Active-low open-drain simplifies wired-AND logic for power-good quorums and lets multiple rails or supervisors share a pull-up. It also eases OR-wiring into global disable lines. If you use push-pull outputs, ensure polarity consistency and never short drivers. Place pull-ups near the receiving device to control edge rate and susceptibility.
How do I calculate V_TRIP↑ and V_TRIP↓ with positive-feedback hysteresis?
Start with the divider ratio to set the mid-threshold using the internal reference. Add a feedback resistor from the output node to the upper divider leg. Solve the two states: rising trip with feedback high, falling trip with feedback low. Include reference accuracy, resistor tolerances and bias currents. Verify both thresholds across temperature and supply ranges.
Can the ADC share the same divider as the comparator without false trips?
Yes, if you buffer or RC-isolate the sense node and schedule a sampling window away from the comparator’s transition region. Avoid high-impedance networks that magnify kickback. Keep routing short, add a small series resistor or bead to the ADC input, and confirm that repeated conversions do not modulate the comparator threshold.
What is the safest way to interlock PG with an eFuse to avoid races?
Use PG only to enable rails when all conditions are good, but wire OV directly to SHDN so destructive events bypass logic. Keep PG chains deterministic and avoid combinatorial loops. If both short-circuit and OV can occur, give the eFuse trip independent authority. Add deglitching on PG and document priority in the safety concept.
How do I validate OV→SHDN latency and report P95/P99 properly?
Inject a controlled overvoltage step and capture comparator output, logic gate output, and eFuse input threshold with a fast scope. Repeat for at least one thousand trials over temperature. Build histograms per corner, then publish P95 and P99 values with probe locations and bandwidths. Ensure margins beat the damaged-in-time window of the protected load.

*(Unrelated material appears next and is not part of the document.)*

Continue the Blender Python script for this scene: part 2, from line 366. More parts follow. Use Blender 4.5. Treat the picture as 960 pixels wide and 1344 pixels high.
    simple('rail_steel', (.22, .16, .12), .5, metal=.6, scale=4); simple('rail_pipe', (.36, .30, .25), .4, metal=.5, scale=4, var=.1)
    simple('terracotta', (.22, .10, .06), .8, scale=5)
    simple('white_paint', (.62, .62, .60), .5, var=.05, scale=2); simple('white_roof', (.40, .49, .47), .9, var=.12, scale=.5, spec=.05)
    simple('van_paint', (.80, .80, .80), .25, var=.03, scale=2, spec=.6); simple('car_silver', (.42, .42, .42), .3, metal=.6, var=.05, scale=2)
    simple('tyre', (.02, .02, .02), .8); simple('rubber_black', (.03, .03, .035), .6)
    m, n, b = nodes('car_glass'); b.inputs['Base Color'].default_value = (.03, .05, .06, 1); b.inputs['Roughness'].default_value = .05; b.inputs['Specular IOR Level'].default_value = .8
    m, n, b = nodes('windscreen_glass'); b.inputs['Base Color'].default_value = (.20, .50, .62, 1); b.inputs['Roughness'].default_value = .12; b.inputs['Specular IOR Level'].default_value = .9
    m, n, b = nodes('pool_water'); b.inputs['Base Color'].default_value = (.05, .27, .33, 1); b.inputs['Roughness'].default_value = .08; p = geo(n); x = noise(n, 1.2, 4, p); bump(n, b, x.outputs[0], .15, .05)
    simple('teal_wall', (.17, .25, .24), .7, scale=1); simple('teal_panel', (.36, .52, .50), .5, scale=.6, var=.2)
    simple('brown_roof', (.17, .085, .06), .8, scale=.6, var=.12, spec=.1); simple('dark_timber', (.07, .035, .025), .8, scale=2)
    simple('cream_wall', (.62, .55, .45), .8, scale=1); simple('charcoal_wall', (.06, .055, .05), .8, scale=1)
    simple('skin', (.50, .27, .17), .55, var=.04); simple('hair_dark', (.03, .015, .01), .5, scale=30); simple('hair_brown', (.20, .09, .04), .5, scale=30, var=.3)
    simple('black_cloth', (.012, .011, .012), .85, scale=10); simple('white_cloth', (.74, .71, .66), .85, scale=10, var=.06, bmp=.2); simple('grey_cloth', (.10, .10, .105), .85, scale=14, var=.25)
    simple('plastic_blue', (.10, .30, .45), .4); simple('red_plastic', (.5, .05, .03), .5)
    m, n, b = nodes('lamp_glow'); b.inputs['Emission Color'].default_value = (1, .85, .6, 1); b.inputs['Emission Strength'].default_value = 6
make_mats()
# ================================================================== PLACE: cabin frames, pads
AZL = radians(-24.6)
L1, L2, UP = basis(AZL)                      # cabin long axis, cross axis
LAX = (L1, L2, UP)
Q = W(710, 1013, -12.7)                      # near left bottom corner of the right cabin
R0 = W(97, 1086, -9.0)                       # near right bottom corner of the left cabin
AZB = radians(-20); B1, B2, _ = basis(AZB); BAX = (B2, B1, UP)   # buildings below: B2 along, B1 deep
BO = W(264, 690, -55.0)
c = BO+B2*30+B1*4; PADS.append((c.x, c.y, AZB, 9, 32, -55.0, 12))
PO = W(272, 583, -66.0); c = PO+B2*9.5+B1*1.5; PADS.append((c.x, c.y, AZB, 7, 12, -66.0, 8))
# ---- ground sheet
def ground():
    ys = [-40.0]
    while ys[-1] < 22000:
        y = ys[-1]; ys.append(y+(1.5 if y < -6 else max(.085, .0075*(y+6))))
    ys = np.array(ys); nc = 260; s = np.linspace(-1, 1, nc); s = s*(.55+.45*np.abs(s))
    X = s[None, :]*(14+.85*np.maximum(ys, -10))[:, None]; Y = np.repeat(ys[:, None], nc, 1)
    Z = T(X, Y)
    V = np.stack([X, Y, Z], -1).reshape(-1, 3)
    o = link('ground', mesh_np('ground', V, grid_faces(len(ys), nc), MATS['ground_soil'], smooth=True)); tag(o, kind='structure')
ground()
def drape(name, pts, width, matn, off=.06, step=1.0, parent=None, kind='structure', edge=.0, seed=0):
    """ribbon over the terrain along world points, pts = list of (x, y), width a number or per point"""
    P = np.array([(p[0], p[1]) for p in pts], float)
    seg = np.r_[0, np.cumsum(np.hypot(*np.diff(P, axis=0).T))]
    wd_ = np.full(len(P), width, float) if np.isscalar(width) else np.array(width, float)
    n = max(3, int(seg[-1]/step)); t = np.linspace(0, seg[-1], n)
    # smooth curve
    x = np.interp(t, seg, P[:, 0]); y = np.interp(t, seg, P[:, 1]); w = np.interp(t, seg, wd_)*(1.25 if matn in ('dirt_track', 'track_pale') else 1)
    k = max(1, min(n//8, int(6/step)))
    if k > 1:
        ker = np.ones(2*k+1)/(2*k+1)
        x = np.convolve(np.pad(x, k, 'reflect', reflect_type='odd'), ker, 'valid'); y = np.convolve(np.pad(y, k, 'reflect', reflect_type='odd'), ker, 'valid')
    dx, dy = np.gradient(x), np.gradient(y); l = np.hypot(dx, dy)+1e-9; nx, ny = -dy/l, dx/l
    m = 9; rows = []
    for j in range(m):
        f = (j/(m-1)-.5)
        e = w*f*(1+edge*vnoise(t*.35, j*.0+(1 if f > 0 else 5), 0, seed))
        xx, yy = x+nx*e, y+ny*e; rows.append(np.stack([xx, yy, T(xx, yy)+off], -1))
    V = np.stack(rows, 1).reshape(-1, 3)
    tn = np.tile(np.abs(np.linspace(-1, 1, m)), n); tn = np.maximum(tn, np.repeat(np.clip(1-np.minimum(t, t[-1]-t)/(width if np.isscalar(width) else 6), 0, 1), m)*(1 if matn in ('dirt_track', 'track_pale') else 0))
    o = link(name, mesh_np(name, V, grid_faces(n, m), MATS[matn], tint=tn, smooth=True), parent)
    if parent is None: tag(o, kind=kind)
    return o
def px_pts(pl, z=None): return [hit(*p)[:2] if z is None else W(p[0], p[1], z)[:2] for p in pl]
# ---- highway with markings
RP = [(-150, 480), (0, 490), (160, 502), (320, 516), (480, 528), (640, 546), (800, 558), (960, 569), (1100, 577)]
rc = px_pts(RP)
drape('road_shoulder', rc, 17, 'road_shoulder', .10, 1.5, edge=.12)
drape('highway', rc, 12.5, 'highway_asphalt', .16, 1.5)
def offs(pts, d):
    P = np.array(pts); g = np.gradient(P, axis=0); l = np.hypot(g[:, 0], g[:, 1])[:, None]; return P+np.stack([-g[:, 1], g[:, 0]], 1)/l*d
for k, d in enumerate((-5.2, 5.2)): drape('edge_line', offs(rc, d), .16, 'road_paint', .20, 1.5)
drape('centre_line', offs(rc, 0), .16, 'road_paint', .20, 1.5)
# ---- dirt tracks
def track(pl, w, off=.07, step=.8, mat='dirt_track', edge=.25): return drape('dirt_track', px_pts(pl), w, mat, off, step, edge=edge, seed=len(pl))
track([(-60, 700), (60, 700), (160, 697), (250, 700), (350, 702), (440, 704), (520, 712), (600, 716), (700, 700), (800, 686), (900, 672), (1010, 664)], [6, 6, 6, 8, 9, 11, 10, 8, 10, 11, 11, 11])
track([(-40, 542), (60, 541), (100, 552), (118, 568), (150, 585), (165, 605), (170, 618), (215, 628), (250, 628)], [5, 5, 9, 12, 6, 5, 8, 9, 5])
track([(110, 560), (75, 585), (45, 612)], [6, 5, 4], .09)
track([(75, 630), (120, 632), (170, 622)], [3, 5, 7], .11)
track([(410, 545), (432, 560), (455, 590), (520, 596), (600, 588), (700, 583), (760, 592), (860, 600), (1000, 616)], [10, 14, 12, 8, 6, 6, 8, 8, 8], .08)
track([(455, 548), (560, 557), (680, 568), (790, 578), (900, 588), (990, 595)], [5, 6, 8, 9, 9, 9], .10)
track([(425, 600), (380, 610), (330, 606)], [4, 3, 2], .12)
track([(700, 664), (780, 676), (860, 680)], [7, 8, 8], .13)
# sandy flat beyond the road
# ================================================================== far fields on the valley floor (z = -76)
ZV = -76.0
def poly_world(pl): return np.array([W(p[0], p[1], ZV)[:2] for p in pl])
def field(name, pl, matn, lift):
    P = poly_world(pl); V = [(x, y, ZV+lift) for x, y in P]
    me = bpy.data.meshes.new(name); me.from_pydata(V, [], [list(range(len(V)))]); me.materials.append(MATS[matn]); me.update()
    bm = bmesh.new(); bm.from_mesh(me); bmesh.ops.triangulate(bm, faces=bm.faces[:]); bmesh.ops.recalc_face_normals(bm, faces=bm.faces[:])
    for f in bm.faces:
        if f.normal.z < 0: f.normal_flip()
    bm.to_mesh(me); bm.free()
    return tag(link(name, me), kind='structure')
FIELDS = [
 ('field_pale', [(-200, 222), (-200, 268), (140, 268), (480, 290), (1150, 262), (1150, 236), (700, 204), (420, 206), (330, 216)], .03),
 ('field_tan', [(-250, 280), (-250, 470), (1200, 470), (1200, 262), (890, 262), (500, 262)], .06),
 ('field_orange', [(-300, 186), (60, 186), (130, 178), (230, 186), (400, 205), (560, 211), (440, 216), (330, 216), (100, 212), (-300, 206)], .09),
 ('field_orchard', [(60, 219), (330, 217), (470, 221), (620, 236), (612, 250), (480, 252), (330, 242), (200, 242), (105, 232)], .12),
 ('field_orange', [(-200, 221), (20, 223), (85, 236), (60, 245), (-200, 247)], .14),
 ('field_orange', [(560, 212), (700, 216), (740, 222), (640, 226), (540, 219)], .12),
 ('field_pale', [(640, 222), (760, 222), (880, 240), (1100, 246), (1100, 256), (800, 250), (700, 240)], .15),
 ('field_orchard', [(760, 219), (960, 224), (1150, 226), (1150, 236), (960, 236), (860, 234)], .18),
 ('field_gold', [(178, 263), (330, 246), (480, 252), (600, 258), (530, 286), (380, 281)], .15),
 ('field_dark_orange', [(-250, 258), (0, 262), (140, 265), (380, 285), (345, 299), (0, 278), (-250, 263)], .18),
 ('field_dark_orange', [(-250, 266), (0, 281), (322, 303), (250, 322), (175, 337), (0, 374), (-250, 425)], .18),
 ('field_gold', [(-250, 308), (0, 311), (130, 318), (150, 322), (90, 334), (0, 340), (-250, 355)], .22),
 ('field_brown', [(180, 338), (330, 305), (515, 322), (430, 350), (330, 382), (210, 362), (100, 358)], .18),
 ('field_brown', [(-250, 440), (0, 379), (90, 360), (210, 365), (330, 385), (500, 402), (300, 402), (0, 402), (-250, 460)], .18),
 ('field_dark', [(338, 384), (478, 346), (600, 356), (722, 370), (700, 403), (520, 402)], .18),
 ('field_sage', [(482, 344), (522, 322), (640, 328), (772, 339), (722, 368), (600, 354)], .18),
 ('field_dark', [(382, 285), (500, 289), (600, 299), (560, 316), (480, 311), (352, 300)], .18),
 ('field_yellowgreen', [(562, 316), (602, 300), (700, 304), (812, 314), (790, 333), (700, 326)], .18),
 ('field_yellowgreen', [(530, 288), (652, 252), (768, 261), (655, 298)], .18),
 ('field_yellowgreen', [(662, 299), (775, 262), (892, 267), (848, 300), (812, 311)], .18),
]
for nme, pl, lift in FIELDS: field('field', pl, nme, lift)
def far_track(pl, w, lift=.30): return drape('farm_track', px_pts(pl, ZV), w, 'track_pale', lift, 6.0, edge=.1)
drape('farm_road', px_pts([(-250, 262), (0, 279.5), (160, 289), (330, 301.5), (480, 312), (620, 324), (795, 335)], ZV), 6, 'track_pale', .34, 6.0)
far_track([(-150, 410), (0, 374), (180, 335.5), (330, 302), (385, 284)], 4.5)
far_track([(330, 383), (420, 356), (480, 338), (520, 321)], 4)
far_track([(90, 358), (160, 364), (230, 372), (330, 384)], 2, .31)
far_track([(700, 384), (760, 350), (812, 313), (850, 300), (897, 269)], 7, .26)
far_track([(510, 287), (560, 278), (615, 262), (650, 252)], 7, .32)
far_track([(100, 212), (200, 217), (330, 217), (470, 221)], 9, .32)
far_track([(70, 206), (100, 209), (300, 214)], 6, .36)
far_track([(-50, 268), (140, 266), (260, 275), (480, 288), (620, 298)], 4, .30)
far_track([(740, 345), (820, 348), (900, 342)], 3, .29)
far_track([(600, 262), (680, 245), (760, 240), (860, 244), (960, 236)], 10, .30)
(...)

What layout practices reduce ESD or surge coupling into the divider?
Place a low-capacitance TVS at the entry and return it directly to the chassis or primary ground. Route a short, straight sense trace away from switching nodes. Add a small series resistor or bead before the comparator input and consider an RC pre-filter. Use a Kelvin connection to VIN and keep analog and power grounds single-point tied.
If a brand lacks a native window IC, how do I build one safely?
Combine a precision reference with a fast comparator and design a resistor network that creates two thresholds with hysteresis. Pick a comparator with low input bias and adequate speed. Provide open-drain outputs for PG compatibility and add deglitching. Validate thresholds, hysteresis, and propagation delay across temperature, then document the implementation like a discrete supervisor.
Which data must appear in the BOM for cross-brand substitutions?
Include explicit V_TRIP↑, V_TRIP↓, ΔV_HYS targets and t_FILTER, t_RESET, t_DLY budgets, plus PG polarity and release quorum. State OV→SHDN latency targets and latch policy. Specify AEC-Q grade, temperature range, and companion protection part numbers. Forbid substitutions unless thresholds and timings are re-verified across temperature with documented test methods.